### [COLLECTED DATA]

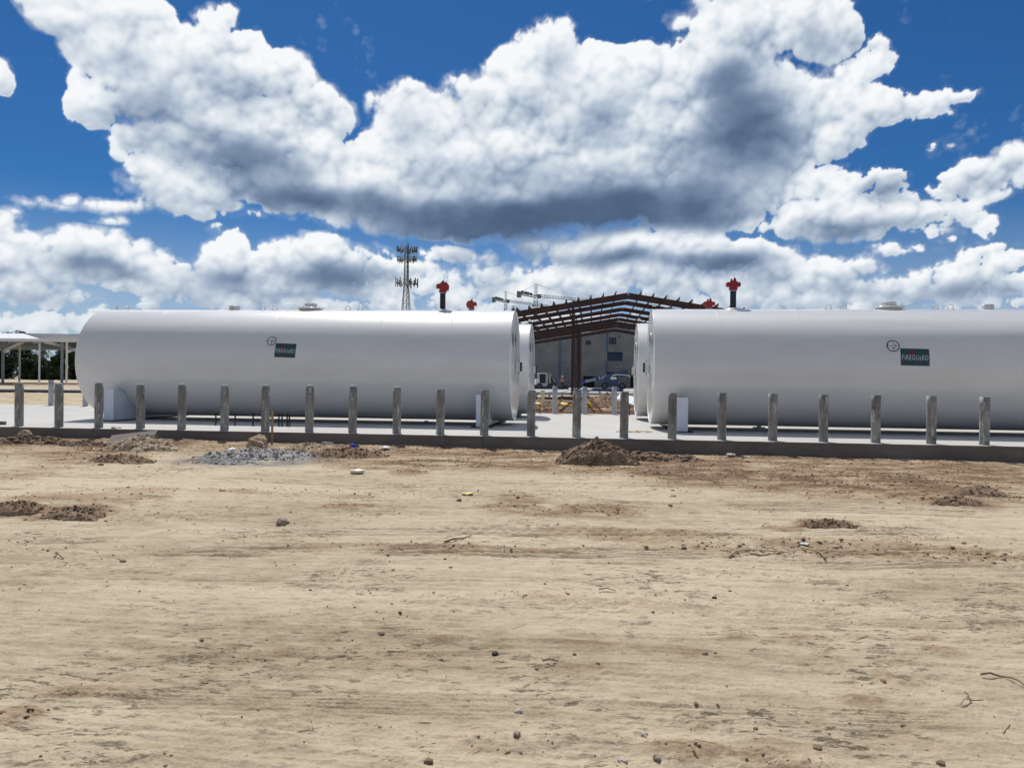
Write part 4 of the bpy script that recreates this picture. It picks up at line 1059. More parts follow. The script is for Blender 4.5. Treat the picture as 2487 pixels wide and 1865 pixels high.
MB().add([Vector((v.x*math.cos(ang)-v.y*math.sin(ang) - 2.55, -.84, v.x*math.sin(ang)+v.y*math.cos(ang) + 1.48)) for v in gw[0]], gw[1]).build('boom_lettering', M_WHITE, bm_)
MB().box((.02,-1.0,1.62),(.85,.02,.34)).build('white_label', M_WHITE, lift)
# compact loader with white cab
p = place_at(1322, 942, 97); sk = thing('compact_loader', 'white compact loader with open black cab beside the worker', 'loader', p, BYAW+.2)
for x in (-.75, .65):
    for y in (-.85, .85): wheel(sk, x, y, .40, .30)
MB().box((-.1,0,.60),(1.7,1.1,.42)).box((-.95,0,1.0),(.55,1.25,.75),taper=.9).build('body', M_WHITE, sk)
b = MB()
for x, y in ((-.80,-.55),(-.80,.55),(.15,-.55),(.15,.55)): b.bar((x,y,.8),(x,y,2.05),.08)
b.box((-.32,0,2.10),(1.15,1.3,.12),taper=.93); b.build('cab_frame', M_WHITE, sk)
MB().box((-.32,0,1.42),(.84,1.02,1.20)).build('cab_interior', M_BLACK, sk)
MB().box((.42,0,1.30),(.30,.9,1.35)).build('radiator_housing', M_RUBBER, sk)
for x in (.30, .62): MB().bar((x,-.60,.45),(x+.05,-.60,2.02),.13,.13).build('mast', M_PVC, sk)
MB().bar((.62,-.5,1.9),(1.05,-.5,.95),.18,.24).bar((1.0,-.5,1.0),(1.55,-.5,.55),.14,.2).build('lift_arm', M_RUBBER, sk)
MB().bar((.9,-.45,1.55),(1.3,-.45,.9),.07).build('hydraulic_ram', M_WHITE, sk)
MB().box((1.75,0,.50),(.75,1.5,.16),ry=.15).box((1.5,0,.62),(.1,1.5,.4)).build('bucket', M_LIFTG, sk)
# low black forms / trench plate
p = place_at(1335, 946, 90); o = MB().box((0,0,.22),(4.6,1.0,.45)).box((1.9,.3,.5),(.5,.4,.2)).build('form_stack', M_BLACK, None); o.location = p; o.rotation_euler.z = BYAW; props(o, 'low black stack of forms below the white loader', 'stack')

# worker
def skin_body(name, joints, edges, radii, m_, parent, sub=2):
    me = bpy.data.meshes.new(name); me.from_pydata(joints, edges, []); ob = bpy.data.objects.new(name, me); COL.objects.link(ob)
    md = ob.modifiers.new('s', 'SKIN'); 
    for i, v in enumerate(me.skin_vertices[0].data): v.radius = radii[i] if hasattr(radii[i], '__len__') else (radii[i], radii[i])
    me.skin_vertices[0].data[0].use_root = True
    ob.modifiers.new('d', 'SUBSURF').levels = sub
    dg = bpy.context.evaluated_depsgraph_get(); m2 = bpy.data.meshes.new_from_object(ob.evaluated_get(dg)); m2.name = name
    bpy.data.objects.remove(ob)
    m2.polygons.foreach_set('use_smooth', [True]*len(m2.polygons)); m2.materials.clear(); m2.materials.append(m_)
    return link(name, m2, parent)
p = place_at(1365.5, 943, 103); wk = thing('person', 'worker in orange vest and pale hard hat, hands at the chest, beside the loader', 'person', p, math.pi+.3)
J = [(0,0,.96),(0,0,1.16),(0,.01,1.38),(0,.0,1.50),(0,0,1.58),(0,.02,1.66),
     (.10,0,.90),(.12,.01,.50),(.13,0,.09),(.13,.12,.04),(-.10,0,.90),(-.13,.0,.50),(-.15,0,.09),(-.16,.12,.04),
     (.19,0,1.41),(.30,.02,1.16),(.14,.24,1.22),(.07,.29,1.27),(-.19,0,1.41),(-.30,.02,1.16),(-.14,.24,1.20),(-.06,.29,1.24)]
Ed = [(0,1),(1,2),(2,3),(3,4),(4,5),(0,6),(6,7),(7,8),(8,9),(0,10),(10,11),(11,12),(12,13),(2,14),(14,15),(15,16),(16,17),(2,18),(18,19),(19,20),(20,21)]
Rr = [(.155,.11),(.14,.10),(.17,.11),(.06,.06),(.085,.095),(.09,.10),.085,.06,.045,.04,.085,.06,.045,.04,.065,.045,.036,.035,.065,.045,.036,.035]
bd_ = skin_body('body', J, Ed, Rr, M_SHIRT, wk)
skin_body('trousers', J[:1]+J[6:9]+J[10:13], [(0,1),(1,2),(2,3),(0,4),(4,5),(5,6)], [(.165,.12),.10,.075,.06,.10,.075,.06], M_CLOTH, wk)
MB().lathe([(.155,.98),(.175,1.08),(.185,1.25),(.195,1.40),(.15,1.47),(.09,1.50)], 20, Matrix.Diagonal((1.12,.82,1,1))).build('safety_vest', M_VEST, wk)
for z in (1.12, 1.24): MB().lathe([(.184,z-.02),(.190,z),(.186,z+.03)], 20, Matrix.Diagonal((1.13,.84,1,1))).build('reflective_band', M_REFL, wk)
MB().lathe([(.088,1.55),(.095,1.61),(.098,1.67),(.085,1.71)], 16, Matrix.Translation((0,.025,0))).build('face', M_SKIN, wk)
MB().lathe([(.155,1.70),(.125,1.705),(.12,1.75),(.09,1.81),(.04,1.835),(0,1.84)], 20, Matrix.Translation((0,.015,0)) @ Matrix.Diagonal((.95,1.1,1,1))).build('hard_hat', M_WHITE, wk)
for s in (-1, 1):
    MB().rock((s*.065,.295,1.26), .045, seed=5, sub=1, flat=.8, jag=.05).build('hand', M_SKIN, wk)
    MB().box((s*.14,.05,.05),(.11,.29,.10),taper=.9).build('boot', M_RUBBER, wk)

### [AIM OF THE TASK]
Leave out the pictures and retype every line above exactly.

### [RESULT OF THIS EXERCISE]
Write part 4 of the bpy script that recreates this picture. It picks up at line 1059. More parts follow. The script is for Blender 4.5. Treat the picture as 2487 pixels wide and 1865 pixels high.
MB().add([Vector((v.x*math.cos(ang)-v.y*math.sin(ang) - 2.55, -.84, v.x*math.sin(ang)+v.y*math.cos(ang) + 1.48)) for v in gw[0]], gw[1]).build('boom_lettering', M_WHITE, bm_)
MB().box((.02,-1.0,1.62),(.85,.02,.34)).build('white_label', M_WHITE, lift)
# compact loader with white cab
p = place_at(1322, 942, 97); sk = thing('compact_loader', 'white compact loader with open black cab beside the worker', 'loader', p, BYAW+.2)
for x in (-.75, .65):
    for y in (-.85, .85): wheel(sk, x, y, .40, .30)
MB().box((-.1,0,.60),(1.7,1.1,.42)).box((-.95,0,1.0),(.55,1.25,.75),taper=.9).build('body', M_WHITE, sk)
b = MB()
for x, y in ((-.80,-.55),(-.80,.55),(.15,-.55),(.15,.55)): b.bar((x,y,.8),(x,y,2.05),.08)
b.box((-.32,0,2.10),(1.15,1.3,.12),taper=.93); b.build('cab_frame', M_WHITE, sk)
MB().box((-.32,0,1.42),(.84,1.02,1.20)).build('cab_interior', M_BLACK, sk)
MB().box((.42,0,1.30),(.30,.9,1.35)).build('radiator_housing', M_RUBBER, sk)
for x in (.30, .62): MB().bar((x,-.60,.45),(x+.05,-.60,2.02),.13,.13).build('mast', M_PVC, sk)
MB().bar((.62,-.5,1.9),(1.05,-.5,.95),.18,.24).bar((1.0,-.5,1.0),(1.55,-.5,.55),.14,.2).build('lift_arm', M_RUBBER, sk)
MB().bar((.9,-.45,1.55),(1.3,-.45,.9),.07).build('hydraulic_ram', M_WHITE, sk)
MB().box((1.75,0,.50),(.75,1.5,.16),ry=.15).box((1.5,0,.62),(.1,1.5,.4)).build('bucket', M_LIFTG, sk)
# low black forms / trench plate
p = place_at(1335, 946, 90); o = MB().box((0,0,.22),(4.6,1.0,.45)).box((1.9,.3,.5),(.5,.4,.2)).build('form_stack', M_BLACK, None); o.location = p; o.rotation_euler.z = BYAW; props(o, 'low black stack of forms below the white loader', 'stack')

# worker
def skin_body(name, joints, edges, radii, m_, parent, sub=2):
    me = bpy.data.meshes.new(name); me.from_pydata(joints, edges, []); ob = bpy.data.objects.new(name, me); COL.objects.link(ob)
    md = ob.modifiers.new('s', 'SKIN'); 
    for i, v in enumerate(me.skin_vertices[0].data): v.radius = radii[i] if hasattr(radii[i], '__len__') else (radii[i], radii[i])
    me.skin_vertices[0].data[0].use_root = True
    ob.modifiers.new('d', 'SUBSURF').levels = sub
    dg = bpy.context.evaluated_depsgraph_get(); m2 = bpy.data.meshes.new_from_object(ob.evaluated_get(dg)); m2.name = name
    bpy.data.objects.remove(ob)
    m2.polygons.foreach_set('use_smooth', [True]*len(m2.polygons)); m2.materials.clear(); m2.materials.append(m_)
    return link(name, m2, parent)
p = place_at(1365.5, 943, 103); wk = thing('person', 'worker in orange vest and pale hard hat, hands at the chest, beside the loader', 'person', p, math.pi+.3)
J = [(0,0,.96),(0,0,1.16),(0,.01,1.38),(0,.0,1.50),(0,0,1.58),(0,.02,1.66),
     (.10,0,.90),(.12,.01,.50),(.13,0,.09),(.13,.12,.04),(-.10,0,.90),(-.13,.0,.50),(-.15,0,.09),(-.16,.12,.04),
     (.19,0,1.41),(.30,.02,1.16),(.14,.24,1.22),(.07,.29,1.27),(-.19,0,1.41),(-.30,.02,1.16),(-.14,.24,1.20),(-.06,.29,1.24)]
Ed = [(0,1),(1,2),(2,3),(3,4),(4,5),(0,6),(6,7),(7,8),(8,9),(0,10),(10,11),(11,12),(12,13),(2,14),(14,15),(15,16),(16,17),(2,18),(18,19),(19,20),(20,21)]
Rr = [(.155,.11),(.14,.10),(.17,.11),(.06,.06),(.085,.095),(.09,.10),.085,.06,.045,.04,.085,.06,.045,.04,.065,.045,.036,.035,.065,.045,.036,.035]
bd_ = skin_body('body', J, Ed, Rr, M_SHIRT, wk)
skin_body('trousers', J[:1]+J[6:9]+J[10:13], [(0,1),(1,2),(2,3),(0,4),(4,5),(5,6)], [(.165,.12),.10,.075,.06,.10,.075,.06], M_CLOTH, wk)
MB().lathe([(.155,.98),(.175,1.08),(.185,1.25),(.195,1.40),(.15,1.47),(.09,1.50)], 20, Matrix.Diagonal((1.12,.82,1,1))).build('safety_vest', M_VEST, wk)
for z in (1.12, 1.24): MB().lathe([(.184,z-.02),(.190,z),(.186,z+.03)], 20, Matrix.Diagonal((1.13,.84,1,1))).build('reflective_band', M_REFL, wk)
MB().lathe([(.088,1.55),(.095,1.61),(.098,1.67),(.085,1.71)], 16, Matrix.Translation((0,.025,0))).build('face', M_SKIN, wk)
MB().lathe([(.155,1.70),(.125,1.705),(.12,1.75),(.09,1.81),(.04,1.835),(0,1.84)], 20, Matrix.Translation((0,.015,0)) @ Matrix.Diagonal((.95,1.1,1,1))).build('hard_hat', M_WHITE, wk)
for s in (-1, 1):
    MB().rock((s*.065,.295,1.26), .045, seed=5, sub=1, flat=.8, jag=.05).build('hand', M_SKIN, wk)
    MB().box((s*.14,.05,.05),(.11,.29,.10),taper=.9).build('boot', M_RUBBER, wk)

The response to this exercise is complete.